Over 105,000 Wiltshire wills released online

By Rosemary Collins, 31 January 2018 - 3:10pm

The new collection, released on Ancestry, features records of thousands of poorer individuals from southern England


This beautiful will from 1688 is among those available online. Credit: Wiltshire and Swindon History Centre

A new collection of thousands of historic wills and probate records from the West Country is now on Ancestry.

The records are held at Wiltshire and Swindon History Centre (WSHC) and come from the historic diocese of Sarum (an archaic name for Salisbury), which covered modern-day Wiltshire and Berkshire, together with parts of Dorset and the parish of Uffculme in Devon.

The collection, digitised by Ancestry staff and the WSHC, includes more than 105,000 wills and over 290,000 related records such as grants of administration, guardianship bonds and inventories of goods.

In total it has records of 118,751 individuals and 514,518 images.

The collection mainly covers the period 1530–1858, although a couple 
of wills date back to the 15th century.

Until 1858 wills were proved as valid documents in church courts, the most senior of which was the Prerogative Court of Canterbury.

Its records, which mainly covered the wills of wealthier individuals in southern England, are held at The National Archives.
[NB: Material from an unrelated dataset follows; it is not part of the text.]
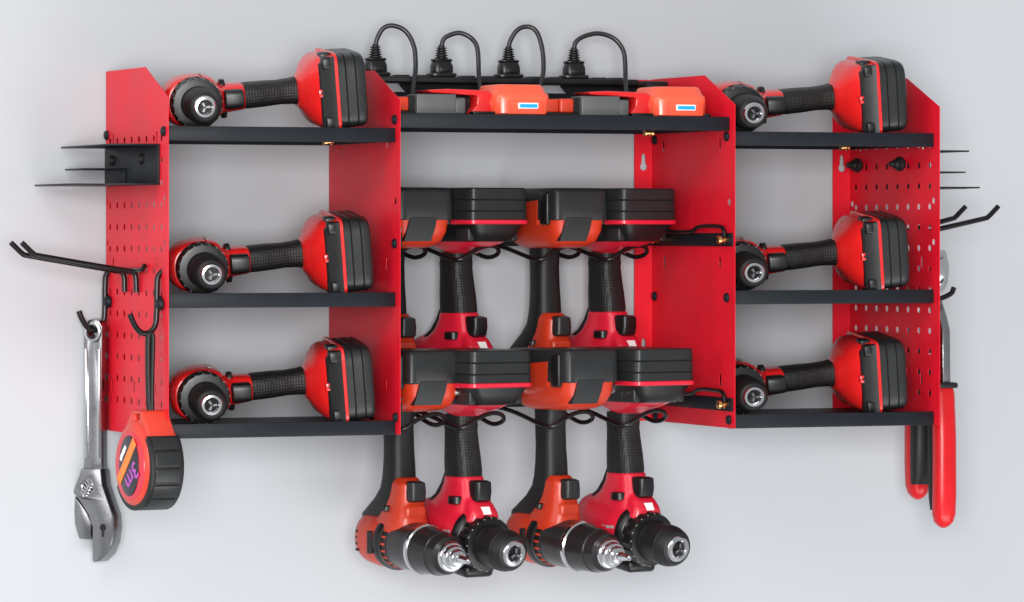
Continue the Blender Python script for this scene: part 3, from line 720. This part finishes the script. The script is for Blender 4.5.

The new Ancestry collection is therefore an important resource for making the wills of more ordinary people, proved in the 28 local probate courts in Sarum, more widely available.

Claire Skinner, principal archivist at Wiltshire and Swindon History Centre, told Who Do You Think You Are? Magazine: “It can be particularly useful for family history, because you will get the names and sometimes the professions of children and grandchildren.”

The wills include some striking bequests, such as Mary Goddard of Swindon, who in 1788 left £2 11s to her servant Grace Buckland “to take care and protection of my Cats and Dog”.